Not films per se, but the movie theatre simulcasts of Live at the Met, including it’s replays, include intermissions which provide a needed stretch, and also make the event much more social, for you get to chat with folks about the show.
I very much enjoy long movies that I can settle into, but it would be nice to have intermissions every hour and a half or so, for sometimes being stuck in the chair for so long with the wall of light and sound coming at me, I wonder if the management thinks I am Alex DeLarge.
This thread is so old (how old is it?) that there have been more than a few threads about the disappearance of intermissions from American movie theaters over the last 25 years (however, it’s late and I’m too tired to seach for them).
FTR, the last movie I went to that had an intermission was Gandhi which was released in 1982. Gettysburg had an intermission but that was back in 1993. Aside from The Hateful Eight, I can’t think of any film released in the US since then that had an intermission even though there have been more than a few that ran three hours or more.
The obvious answer is that intermissions increase the running time, which reduces the number of times a movie can be shown, which is assumed to reduce attendance, which reduces income. Given the user name of the OP, that should be something he favors.

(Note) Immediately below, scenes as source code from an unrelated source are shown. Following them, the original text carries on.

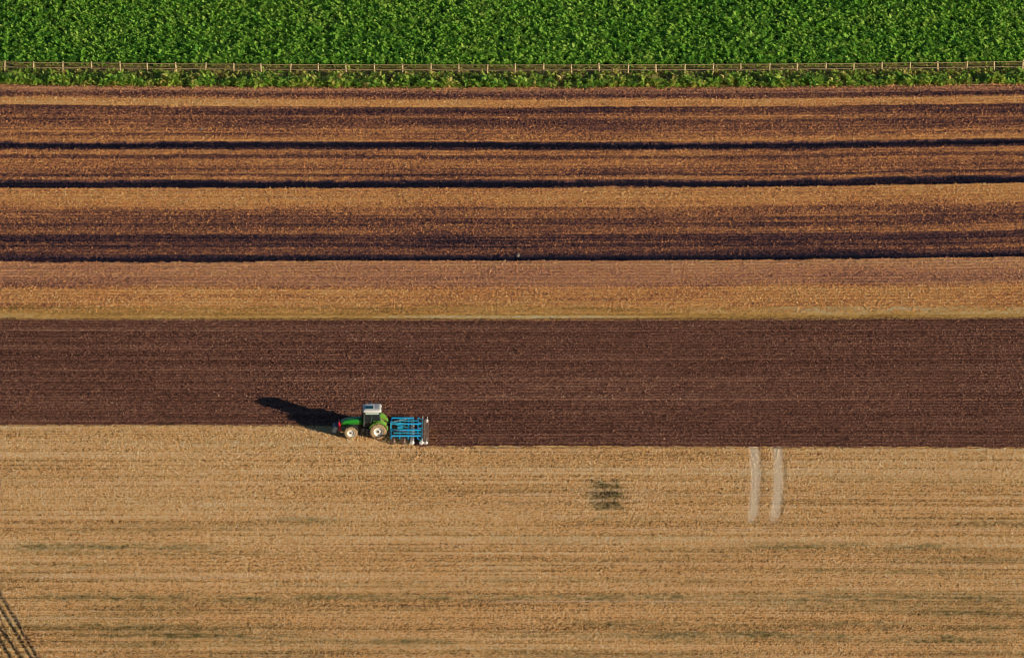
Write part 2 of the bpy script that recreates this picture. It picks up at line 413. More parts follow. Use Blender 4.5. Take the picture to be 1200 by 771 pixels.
    return h, {'tone': np.clip(tone, 0, 1), 'green': green, 'pale': np.clip(pale, 0, .9), 'rut': np.clip(rut, 0, .95)}
ylo = gy(790)
sheet('stubble_field', np.concatenate([[-420, -260, -170, -130, -110, -100, -92], np.arange(ylo, Y_A + .5, .15)]), stub_fn, m_stub)

# --- verge and crop ground
FY = gy(87.6)                                     # fence line
CY = FY + 2.3                                     # front row of the crop
def verge_fn(X, Y):
    bare = np.exp(-((Y - FY - .9) / 1.1) ** 2)
    return .02 + .03 * sn(X, Y, .3, .3, 80), {'tone': np.clip(.35 + .4 * bare * vnoise(X, Y, 2, .8, 82) + .25 * sn(X, Y, .35, .35, 81), 0, 1)}
sheet('verge', np.arange(YT[104] - .5, CY + .3, .2), verge_fn, m_verge)
def crop_fn(X, Y): return .0 + .02 * sn(X, Y, .5, .5, 83), {'tone': vnoise(X, Y, .6, .6, 84)}
sheet('crop_field', np.concatenate([np.arange(CY, CY + 34, .5), np.arange(CY + 40, CY + 400, 60)]), crop_fn, m_cropsoil)
s = 6000
o = np_mesh('ground', np.array([(-s, -s, -.6), (s, -s, -.6), (s, s, -.6), (-s, s, -.6)], float), np.array([[0, 1, 2, 3]]), m_ground)
tag(o, kind='structure')

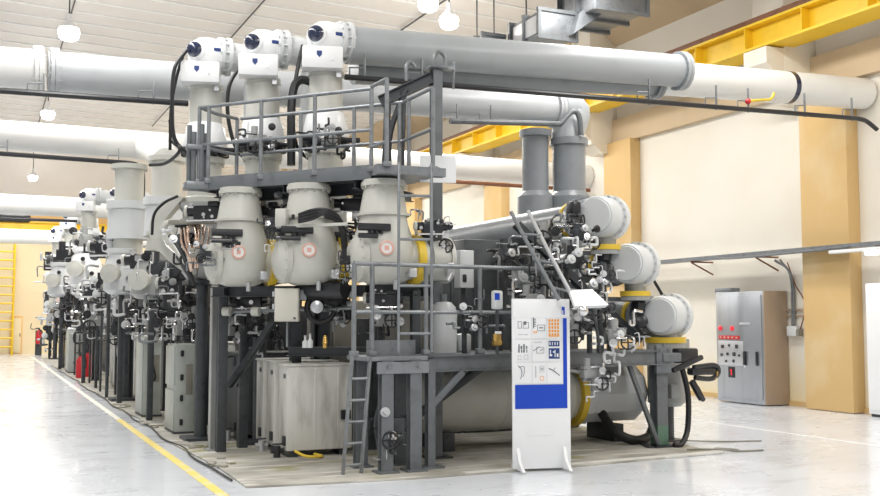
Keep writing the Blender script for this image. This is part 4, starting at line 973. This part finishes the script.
drive(at(268, 212, 13.0), .42, 'black drive between the necks of the left and middle tanks', seed=3)
drive(at(352, 205, 12.5), .42, 'black drive between the necks of the middle and right tanks', seed=4)
drive(at(432, 228, 11.8), .36, 'black drive block behind the tall upright ladder', -.2, seed=5)
drive(at(342, 237, 12.3), .34, 'small black drive left of the nearest right tank', seed=6)
drive(at(250, 300, 13.2), .5, 'black drive under the leftmost gas tank', seed=7)
drive(at(385, 300, 11.8), .42, 'black drive under the nearest right tank', seed=8)
drive(at(232, 245, 12.2), .22, 'small black drive on the flank of the leftmost tank', seed=9)
drive(at(290, 232, 12.3), .30, 'black drive beside the shoulder of the middle tank', seed=10)
drive(at(555, 225, 13.2), .42, 'black drive on top of the upper stacked pipe', 1.2, seed=11, st=LZ)
drive(at(600, 320, 12.4), .5, 'dark drive left of the lowest end drum', .9, seed=12, st=LZ)
drive(at(560, 275, 12.9), .42, 'dark drive between the upper and middle stacked pipes', .9, seed=13, st=LZ)
drive(at(180, 285, 15.2), .6, 'dark drive behind the leftmost tank, beyond the copper tubes', seed=14)
drive(at(145, 262, 18.5), .7, 'dark drive in the second bay above the pale cabinet', seed=15)
drive(at(165, 305, 17.5), .6, 'dark drive low in the second bay', seed=16)
drive(at(110, 248, 22), .8, 'dark drive high in the middle of the far row', seed=17, st=.02)
drive(at(98, 290, 25), .8, 'dark drive in the far row above the ribbed enclosure', seed=18, st=.02)
drive(at(62, 262, 36), 1.0, 'far dark drive near the end of the row', seed=19, st=.02)
# side arm with cables across the middle tank
t = thing('cable_support', 'grey arm with black cables across the neck of the middle tank', 'cable arm', at(300, 226, 11.75))
b = B().bar(at(277, 227, 11.95), at(347, 224, 11.35), .035).box(at(282, 218, 11.9), (.14, .10, .22), rz=-.7, bev=.01)
build('arm_bar', b, 'gis', t)
for k in range(4):
    build('cable', B().tube([at(299, 222-k*2.5, 11.7), at(312, 219-k*3, 11.55), at(325, 214-k*1.5, 11.5), at(338, 219-k, 11.6), at(346, 232, 11.8)], .018), 'black', t)
build('clip', B().box(at(293, 217, 11.8), (.03, .04, .06)), 'blackm', t)
t = thing('cable_bundle', 'black cable bundle curving down right of the middle tank', 'cables', at(342, 285, 12.2))
for k in range(3): build('cable', B().tube([at(325, 214+k, 11.9), at(338+k, 222, 11.95), at(343+k, 240, 12.0), at(344+k, 270, 12.1), at(338+k*2, 292, 12.2)], .03), 'black', t)
# copper tubes
t = thing('copper_tubes', 'fan of bright copper tubes left of the leftmost gas tank', 'tubes', at(192, 268, 13.0))
rnd = random.Random(5)
for k in range(11):
    x = 181+k*3.1; y = 222+abs(k-5)*1.5
    p = [at(x, y, 12.9+.03*k), at(x+rnd.uniform(-3, 3), y+14, 12.85), at(188+k*1.3, y+26, 12.85), at(190+k*.8, 262+rnd.uniform(0, 10), 12.9)]
    build('tube', B().tube(p, .014), 'copper', t)
build('manifold', B().box(at(197, 222, 13.0), (.75, .12, .06), rz=-.6, bev=.01).box(at(199, 253, 12.85), (.22, .14, .12), rz=-.6, bev=.02), 'panel', t)
t = thing('hook_arm', 'large grey curved arm with loop left of the copper tubes', 'arm', at(165, 255, 14))
build('arm_shell', B().prism([at(x, y, 14.2) for x, y in ((150, 222), (160, 203), (176, 196), (184, 197), (176, 206), (166, 218), (160, 232), (166, 246), (178, 256), (190, 268), (186, 274), (170, 262), (156, 248), (149, 236))], (.1, .3, 0)), 'gis', t)
build('loop', B().tube([at(170, 244, 14.0), at(164, 232, 14.0), at(166, 224, 14.0), at(173, 223, 14.0), at(175, 230, 14.0), at(172, 240, 14.0), at(180, 254, 13.9), at(195, 272, 13.6)], .045), 'gis', t)
build('arm_seam', B().tube([at(152, 235, 13.95), at(154, 215, 13.95), at(164, 203, 13.95), at(178, 196, 13.95)], .02), 'black', t)
build('arm_stay', B().bar(at(178, 256, 14.1), at(196, 285, 13.7), .06), 'steel', t)
hose([at(194, 286, 12.9), at(186, 262, 13.0), at(178, 246, 13.2), at(170, 236, 13.4)], .03, 'black hose rising left of the copper tubes')
# hoses from the heads
def head_hose(P, k, lab):
    x, y = P
    hose([(x-.34, y-.28, 5.50), (x-.52, y-.40, 5.2), (x-.55, y-.42, 4.7), (x-.50, y-.4, 4.2), (x-.25, y-.35, 3.98)], .027, lab, group='black hoses of the white heads')
head_hose(C1, 0, 'black hose hanging from the leftmost white head')
hose([(C1[0]+.42, C1[1]-.3, 5.35), (C1[0]+.24, C1[1]-.4, 5.0), (C1[0]+.24, C1[1]-.42, 4.5), (C1[0]+.42, C1[1]-.4, 4.05), (C1[0]+.8, C1[1]-.4, 3.95)], .028, 'black hose between the leftmost and middle white heads', group='black hoses of the white heads')
hose([(C2[0]+.48, C2[1]-.3, 5.55), (C2[0]+.36, C2[1]-.42, 5.1), (C2[0]+.30, C2[1]-.45, 4.6), (C2[0]+.36, C2[1]-.45, 4.1), (C2[0]+.6, C2[1]-.4, 3.9)], .028, 'black hose right of the middle white head', group='black hoses of the white heads')
hose([(C3[0]-.05, C3[1]+.2, 4.95), (C3[0]-.30, C3[1]+.25, 5.0), (C3[0]-.42, C3[1]+.2, 4.7), (C3[0]-.42, C3[1]+.2, 3.8)], .06, 'thick black hose left of the rightmost white head', group='black hoses of the white heads')
hose([at(170, 150, 14.0), at(171, 110, 14.0), at(176, 80, 14.1), at(184, 52, 14.1)], .022, 'thin black hose climbing to the leftmost white head', group='black hoses of the white heads')
hose([at(150, 165, 14.5), at(166, 163, 14.2), at(180, 150, 13.8), at(172, 140, 14.0), at(170, 120, 14.0)], .025, 'black hose looping beside the left end of the platform')
hose([(8.34, 11.55, 2.35), (8.56, 11.62, 2.38), (8.74, 11.66, 2.2), (8.86, 11.62, 1.98)], .022, 'thin black hose behind the middle end drum')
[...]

They didn’t use to clear people out between showing, plus there were cartoons, serials, etc. You could go in in the middle, sit through everything, say, “This is where I came in at,” and leave.
When I saw one of the Lord of the Rings movies in the on-campus discount theater, they put in an intermission. But I think that that might have been because their equipment wasn’t capable of loading up the entire movie at once, and they had to change platters.
The Last Emperor (1987) definitely had an intermission. I remember watching that at a poorly attended showing in Ottumwa, Iowa, and the intermission kind of surprised me.
When I saw Titanic, it had an intermission. No, wait, I had to make my own intermission by leaving my seat to go take a pee. Must have been all that water onscreen. That and the large Pepsi I drank.
I’m the OP just checking in; of course I forgot I started the thread. It’s an honor to have an old thread revived.
As far as the
I joined in 2000 and had just started reading Atlas Shrugged and loved the first line “Who is John Galt?” Hell if I knew then, and I still don’t really know who he is- I just couldn’t make it through his speech. The name has nothing to do with my world view…
Now, if that speech was ever included in a movie version of Atlas Shrugged, you certainly have my permission to take an intermission - a LONG intermission. You won’t miss anything.
The Hateful 8 has already been mentioned, the Road Show screenings had a long, luxurious intermission. I wish more movies did, it was wonderful to be able to dash to the bathroom and not have to whisper “what did I miss?” when I came back.
I understand that it increases run time, but theaters would make more money from me if they had intermissions. A lot of times I skip the soda because I don’t want to take that bathroom break, I’d buy it more often if knew relief was only an hour away!
I’ve seen several Bollywood/Indian movies in theaters. Most of them have a place for an intermission, and sometimes they will actually do a 10 minute break or so, and sometimes the theater will just ignore it and keep going. It’s probably the theater’s choice.
Hmmm . . . go to a theatre, miss parts of a movie so I can pee; repeatedly get disturbed by other people squeezing in front of me to get out of the row so they can pee, and then repeatedly get disrupted by people squeezing in front of me to get back across the row to their seats after the have peed; pay a lot for refreshments that are no longer at the proper temperature (cold pop, hot popcorn) when I want to munch on them in the middle of a show.
Or just watch at home.
And the theatre operators wonder why so many people have dumped them for home theatre.